Biosphere 2 Ownership and Board of Directors

1984 -1994

 


Corporate Players:

Space Biospheres Ventures (SBV), the owner of Biosphere 2 site and Biosphere 2 facilities, was a 50-50 partnership between Decisions Team Ltd. (DTL) and Decisions Investment Corporation (DIC) created in 1984. SBV located the site, and developed, designed, created, managed and researched the full operation of the $ 200,000,000 Biosphere 2 facility from 1984 to April 1, 1994.

Individual Players:

1. John Allen: Executive Chairman 1984-1986 and Director and Vice President Biosphere 2 Research, Development, and Engineering 1986-1994 who was a Director of DTL and invented Biosphere 2, and consulted the formation of the enterprise and co-founded Biospheric Design.

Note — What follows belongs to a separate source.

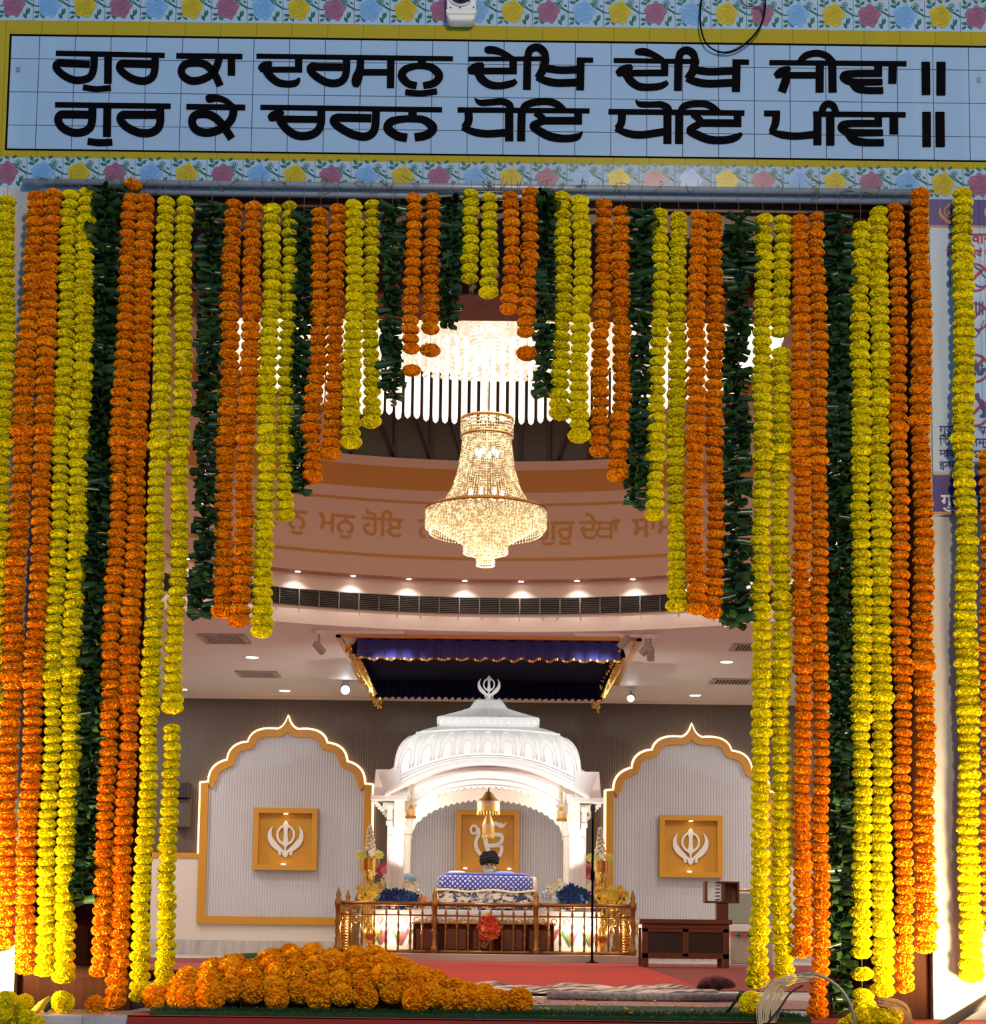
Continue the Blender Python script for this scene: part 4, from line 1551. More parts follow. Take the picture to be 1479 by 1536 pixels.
def leaf_strand(pts, lab, wpx=40, Y=None, seed=0, dens=1.0):
    rr = random.Random(900 + seed)
    Y = (GY + .015) if Y is None else Y
    P = [at(a, b, Y) for a, b in pts]
    root = thing('leaf_garland', lab, 'leaf garland', tuple(P[0]), 'folded leaf garlands hung across the doorway')
    seg = [0]
    for i in range(1, len(pts)):
        seg.append(seg[-1] + (P[i] - P[i - 1]).length)
    tot = seg[-1]
    mb = MB()
    d = 0.0
    k = 0
    while d < tot:
        i = 1
        while i < len(seg) - 1 and seg[i] < d:
            i += 1
        t = (d - seg[i - 1]) / max(seg[i] - seg[i - 1], 1e-6)
        p = P[i - 1].lerp(P[i], t)
        wloc = wpx * (1.25 if d < tot * .12 else 1.0) / 373 * rr.uniform(.75, 1.15)
        a = k * 2.2 + rr.uniform(-.6, .6)
        # a leaf folded over the string: a curled half roll pointing sideways
        for sg in (0, 1):
            ang = a + sg * PI + rr.uniform(-.4, .4)
            dr = Vector((math.cos(ang), math.sin(ang) * .8, rr.uniform(-.30, .22))).normalized()
            sd = dr.cross(Vector((0, 0, 1))).normalized()
            up = sd.cross(dr)
            L = wloc * rr.uniform(.45, .72)
            rad = rr.uniform(.012, .021)
            a0 = rr.uniform(0, 6.28)
            sweep = rr.uniform(3.2, 5.4)
            A, B = [], []
            for j in range(8):
                q = a0 + sweep * j / 7
                v = (sd * math.cos(q) + up * math.sin(q)) * rad
                A.append(p + v * .7)
                B.append(p + dr * L + v * 1.1)
            mb.strip(A, B)
        d += .0125 / dens * rr.uniform(.8, 1.25)
        k += 1
    mb.build('leaves', M['leaf'], root, True)
    MB().tube([(P[0].x, Y, z_b0 + .02)] + [tuple(p) for p in P], .0012, 5).build('string', M['string'], root)
    return root


O, Yl = 'orange', 'yellow'
S_ = strand
S_(Yl, [(11, 302), (8, 560), (3, 700), (-6, 950), (-18, 1200), (-30, 1440)], 'yellow marigold strand at the far left, mostly cut off by the picture edge', (675, 1060), wpx=27)
S_(O, [(57, 296), (48, 420), (40, 540), (32, 700), (28, 790), (20, 950), (14, 1100), (8, 1300), (5, 1425)], 'orange marigold strand beside the left marble strip, outer one of the pair', (661, 1020), wpx=30)
S_(O, [(80, 292), (74, 420), (69, 540), (66, 650), (62, 790), (55, 950), (49, 1090), (42, 1250), (36, 1465)], 'orange marigold strand beside the left marble strip, inner one of the pair', (655, 1040), wpx=29)
S_(Yl, [(106, 294), (100, 450), (93, 640), (88, 800), (82, 960), (77, 1120), (70, 1300), (65, 1467)], 'yellow marigold strand between outer orange pair and leftmost leaf garland, left of its pair', (676, 1025), wpx=26)
S_(Yl, [(131, 290), (127, 450), (121, 650), (116, 800), (109, 960), (105, 1120), (99, 1300), (93, 1474)], 'yellow marigold strand touching the left side of the leftmost leaf garland', (668, 1018), wpx=28)
leaf_strand([(160, 282), (158, 420), (152, 600), (149, 770), (142, 960), (135, 1150), (130, 1260), (127, 1352)], 'leftmost leaf garland, long dark green one ending above the bottom marigolds', 40, seed=1)
S_(O, [(197, 298), (188, 450), (182, 600), (176, 770), (167, 960), (161, 1150), (155, 1320), (149, 1468)], 'orange marigold strand immediately right of the leftmost leaf garland', (676, 1060), wpx=27)
S_(O, [(219, 300), (214, 450), (208, 600), (203, 770), (196, 960), (190, 1150), (182, 1330), (172, 1512)], 'long orange marigold strand second to the right of the leftmost leaf garland', (668, 1057), wpx=28)
S_(Yl, [(248, 303), (245, 450), (240, 620), (235, 770), (229, 960), (222, 1150), (214, 1330), (207, 1506)], 'long yellow marigold strand at the left side of the opening, outer one of the pair', (676, 1075), wpx=27)
S_(Yl, [(277, 303), (275, 450), (272, 620), (269, 770), (263, 950), (257, 1100), (253, 1250), (250, 1360), (244, 1483)], 'yellow marigold strand at left side of the opening, nearest the left gold arch', (680, 1062), gaps=(1072,), wpx=27)
leaf_strand([(318, 305), (317, 430), (313, 560), (310, 700), (308, 790), (304, 870), (299, 926)], 'second leaf garland from the left, ending at the left ceiling vent', 36, seed=2)
S_(O, [(350, 308), (345, 480), (341, 620), (337, 760), (334, 860), (332, 928)], 'orange marigold strand immediately right of the second leaf garland from left', (665,), wpx=27)
S_(O, [(381, 311), (376, 480), (371, 620), (366, 760), (363, 860), (359, 940)], 'orange marigold strand second to the right of second leaf garland from left', (672,), wpx=27)
S_(Yl, [(409, 315), (405, 480), (400, 640), (397, 770), (396, 870), (392, 948)], 'yellow marigold strand left of third leaf garland, reaching down to the ceiling vents', (688,), wpx=27)
S_(Yl, [(434, 309), (433, 480), (427, 640), (426, 720), (430, 783)], 'shorter yellow marigold strand touching the left side of third leaf garland', (676,), wpx=24)
leaf_strand([(456, 318), (452, 450), (450, 580), (446, 680), (449, 738)], 'third leaf garland from the left, ending beside the ochre verse lettering', 32, seed=3)
S_(O, [(481, 320), (479, 440), (474, 560), (468, 640), (470, 722)], 'orange marigold strand immediately right of third leaf garland from left', (645,), wpx=26)
S_(O, [(506, 315), (505, 440), (501, 560), (497, 650), (497, 686)], 'orange marigold strand second to the right of third leaf garland from left', (), wpx=25)
S_(Yl, [(532, 308), (531, 420), (529, 540), (526, 676)], 'yellow marigold strand left of fourth leaf garland, longer one of the pair', (), wpx=27)
S_(Yl, [(557, 308), (556, 420), (557, 540), (556, 636)], 'yellow marigold strand left of fourth leaf garland, shorter one of the pair', (), wpx=26)
leaf_strand([(589, 312), (588, 420), (587, 520), (590, 604)], 'fourth leaf garland from the left, dangling at the left end of glass rods', 32, seed=4)
S_(O, [(620, 298), (618, 400), (617, 500), (617, 562)], 'orange marigold strand right of fourth leaf garland, longer one of the pair', (), gaps=(543,), wpx=25)
S_(O, [(649, 297), (648, 400), (646, 480), (645, 525)], 'orange marigold strand right of fourth leaf garland, shorter one of the pair', (), gaps=(508,), wpx=25)
leaf_strand([(678, 294), (677, 380), (676, 440), (674, 492)], 'shortest leaf garland, fifth from left, just left of the middle yellow strands', 28, seed=5)
S_(Yl, [(707, 291), (706, 370), (704, 445)], 'short middle yellow marigold strand, left one above the bell chandelier', (), gaps=(431,), wpx=26)
S_(Yl, [(734, 297), (733, 370), (734, 445)], 'short middle yellow marigold strand, right one above the bell chandelier', (), wpx=26)
S_(O, [(767, 294), (766, 390), (762, 488)], 'short orange marigold strand right of the middle yellow pair, shorter one', (), gaps=(478,), wpx=26)
S_(O, [(794, 289), (793, 400), (791, 500), (790, 540)], 'orange marigold strand right of middle yellow pair, longer one beside sixth leaf garland', (), gaps=(517,), wpx=26)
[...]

2. Margret Augustine: President and Chief Executive Officer of Space Biospheres Ventures who was a 20% owner of DTL plus 1% owner of DIC through Synergetic Architecture and Biospheric Design (SARBID) the architecture company and prime contracting corporation for Biosphere 2. Margret, an architect, was also CEO for SARBID.
3. Edward Bass: Chairman, 80% owner of DIC, and Financial Director of Space Biospheres Ventures (SBV).
4. Marie Harding: Chief Financial Officer, 20% owner of DTL, Vice President and 1% owner of DIC through Biospheric Design and the Institute of Ecotechnics.
5. Mark Nelson: Director of Earth and Space Applications, Chairman of the Institute of Ecotechnics, (UK), and 20 % owner of DTL. Institute of Ecotechnics (IE) owned 5% of DIC and had a 1% royalty agreement with SBV 1984-94 for its intellectual capital contribution.

6. Kathelin Gray: Director and 20% owner.

From April 1 to June 1994, John Allen, Margret Augustine, Marie Harding and all on the board of Space Biospheres Ventures (SBV), negotiated an agreement "satisfactory to all;" which dissolved the SBV partnership and transformed the joint venture into a corporation with Ed Bass the majority owner and the Institute of Ecotechnics, DTL, and SARBID as minority equity owners.

Allen and the team that created Biosphere 2 then formed two new companies, Biospheres, LLC, to design and build the next generation of artificial biospheres, and EcoFrontiers LLC, to carry out projects in rainforest, savannah, sustainable agriculture, and urban biomes related to Earth biosphere problems. These two companies then merged in 1999 as Global Ecotechnics Corporation (fifteen million dollars in assets), which carries on several biospheric research and development programs. The Institute of Ecotechnics also continues its association with biospheric work, holding an annual conference at EcoFrontier's Les Marronniers project in Southern France.

From April 1,1994 to December 31, 1995, Ed Bass operated Biosphere 2 through his appointed President, Steve Bannon and Scientific Committee, led by Wallace Broecker and Michael Crow of Columbia University. This management team shut down Mission Two, eliminated humans from the apparatus and the sustainable agriculture system, and turned the project over to Columbia University for five years to operate as a world class educational center with smaller scale ecosystems studies with emphasis on CO2 levels. Columbia University has been given a new ten year lease, 2000 - 2010, to continue with Biosphere 2 on a long term basis.